- _GIVEN MATERIAL_:

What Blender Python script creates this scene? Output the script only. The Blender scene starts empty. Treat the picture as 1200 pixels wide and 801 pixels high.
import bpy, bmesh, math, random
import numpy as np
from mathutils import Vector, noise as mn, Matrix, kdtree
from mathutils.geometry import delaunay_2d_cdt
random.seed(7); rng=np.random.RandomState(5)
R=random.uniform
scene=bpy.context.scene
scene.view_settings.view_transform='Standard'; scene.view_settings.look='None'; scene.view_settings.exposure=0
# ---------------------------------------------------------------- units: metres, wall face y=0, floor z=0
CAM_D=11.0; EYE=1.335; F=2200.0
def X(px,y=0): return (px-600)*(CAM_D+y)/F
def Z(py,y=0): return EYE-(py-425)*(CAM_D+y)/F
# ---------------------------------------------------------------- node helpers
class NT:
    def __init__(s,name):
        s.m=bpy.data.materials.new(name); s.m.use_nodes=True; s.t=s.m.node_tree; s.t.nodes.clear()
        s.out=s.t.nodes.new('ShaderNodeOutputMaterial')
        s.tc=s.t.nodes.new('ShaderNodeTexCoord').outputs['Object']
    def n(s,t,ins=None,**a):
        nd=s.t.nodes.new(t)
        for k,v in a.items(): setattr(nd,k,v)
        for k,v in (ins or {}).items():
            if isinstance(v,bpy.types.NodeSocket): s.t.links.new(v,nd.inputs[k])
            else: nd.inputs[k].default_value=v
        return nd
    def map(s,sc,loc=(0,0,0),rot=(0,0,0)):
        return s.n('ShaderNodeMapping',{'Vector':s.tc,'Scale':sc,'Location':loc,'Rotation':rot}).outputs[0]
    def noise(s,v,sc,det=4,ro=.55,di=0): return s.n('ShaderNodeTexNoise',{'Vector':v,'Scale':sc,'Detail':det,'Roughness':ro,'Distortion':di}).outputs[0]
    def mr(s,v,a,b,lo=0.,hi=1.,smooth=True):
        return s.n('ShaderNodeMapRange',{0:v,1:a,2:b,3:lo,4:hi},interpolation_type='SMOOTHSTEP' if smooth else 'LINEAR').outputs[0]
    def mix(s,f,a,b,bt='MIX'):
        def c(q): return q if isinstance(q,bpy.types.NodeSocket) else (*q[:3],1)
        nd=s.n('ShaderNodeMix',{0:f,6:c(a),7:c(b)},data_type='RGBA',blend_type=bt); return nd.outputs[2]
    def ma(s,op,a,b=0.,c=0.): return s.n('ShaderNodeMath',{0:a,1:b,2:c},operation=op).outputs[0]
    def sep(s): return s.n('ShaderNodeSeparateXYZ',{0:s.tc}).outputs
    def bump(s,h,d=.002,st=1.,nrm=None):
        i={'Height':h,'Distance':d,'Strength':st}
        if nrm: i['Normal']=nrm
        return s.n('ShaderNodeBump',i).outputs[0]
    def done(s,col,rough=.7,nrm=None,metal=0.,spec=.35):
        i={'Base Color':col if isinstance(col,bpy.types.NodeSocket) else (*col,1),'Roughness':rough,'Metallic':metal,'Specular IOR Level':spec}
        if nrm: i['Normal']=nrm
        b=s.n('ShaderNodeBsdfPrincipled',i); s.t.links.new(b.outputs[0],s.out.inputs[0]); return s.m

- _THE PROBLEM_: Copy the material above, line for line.

- _COMPLETE ANSWER_:
What Blender Python script creates this scene? Output the script only. The Blender scene starts empty. Treat the picture as 1200 pixels wide and 801 pixels high.
import bpy, bmesh, math, random
import numpy as np
from mathutils import Vector, noise as mn, Matrix, kdtree
from mathutils.geometry import delaunay_2d_cdt
random.seed(7); rng=np.random.RandomState(5)
R=random.uniform
scene=bpy.context.scene
scene.view_settings.view_transform='Standard'; scene.view_settings.look='None'; scene.view_settings.exposure=0
# ---------------------------------------------------------------- units: metres, wall face y=0, floor z=0
CAM_D=11.0; EYE=1.335; F=2200.0
def X(px,y=0): return (px-600)*(CAM_D+y)/F
def Z(py,y=0): return EYE-(py-425)*(CAM_D+y)/F
# ---------------------------------------------------------------- node helpers
class NT:
    def __init__(s,name):
        s.m=bpy.data.materials.new(name); s.m.use_nodes=True; s.t=s.m.node_tree; s.t.nodes.clear()
        s.out=s.t.nodes.new('ShaderNodeOutputMaterial')
        s.tc=s.t.nodes.new('ShaderNodeTexCoord').outputs['Object']
    def n(s,t,ins=None,**a):
        nd=s.t.nodes.new(t)
        for k,v in a.items(): setattr(nd,k,v)
        for k,v in (ins or {}).items():
            if isinstance(v,bpy.types.NodeSocket): s.t.links.new(v,nd.inputs[k])
            else: nd.inputs[k].default_value=v
        return nd
    def map(s,sc,loc=(0,0,0),rot=(0,0,0)):
        return s.n('ShaderNodeMapping',{'Vector':s.tc,'Scale':sc,'Location':loc,'Rotation':rot}).outputs[0]
    def noise(s,v,sc,det=4,ro=.55,di=0): return s.n('ShaderNodeTexNoise',{'Vector':v,'Scale':sc,'Detail':det,'Roughness':ro,'Distortion':di}).outputs[0]
    def mr(s,v,a,b,lo=0.,hi=1.,smooth=True):
        return s.n('ShaderNodeMapRange',{0:v,1:a,2:b,3:lo,4:hi},interpolation_type='SMOOTHSTEP' if smooth else 'LINEAR').outputs[0]
    def mix(s,f,a,b,bt='MIX'):
        def c(q): return q if isinstance(q,bpy.types.NodeSocket) else (*q[:3],1)
        nd=s.n('ShaderNodeMix',{0:f,6:c(a),7:c(b)},data_type='RGBA',blend_type=bt); return nd.outputs[2]
    def ma(s,op,a,b=0.,c=0.): return s.n('ShaderNodeMath',{0:a,1:b,2:c},operation=op).outputs[0]
    def sep(s): return s.n('ShaderNodeSeparateXYZ',{0:s.tc}).outputs
    def bump(s,h,d=.002,st=1.,nrm=None):
        i={'Height':h,'Distance':d,'Strength':st}
        if nrm: i['Normal']=nrm
        return s.n('ShaderNodeBump',i).outputs[0]
    def done(s,col,rough=.7,nrm=None,metal=0.,spec=.35):
        i={'Base Color':col if isinstance(col,bpy.types.NodeSocket) else (*col,1),'Roughness':rough,'Metallic':metal,'Specular IOR Level':spec}
        if nrm: i['Normal']=nrm
        b=s.n('ShaderNodeBsdfPrincipled',i); s.t.links.new(b.outputs[0],s.out.inputs[0]); return s.m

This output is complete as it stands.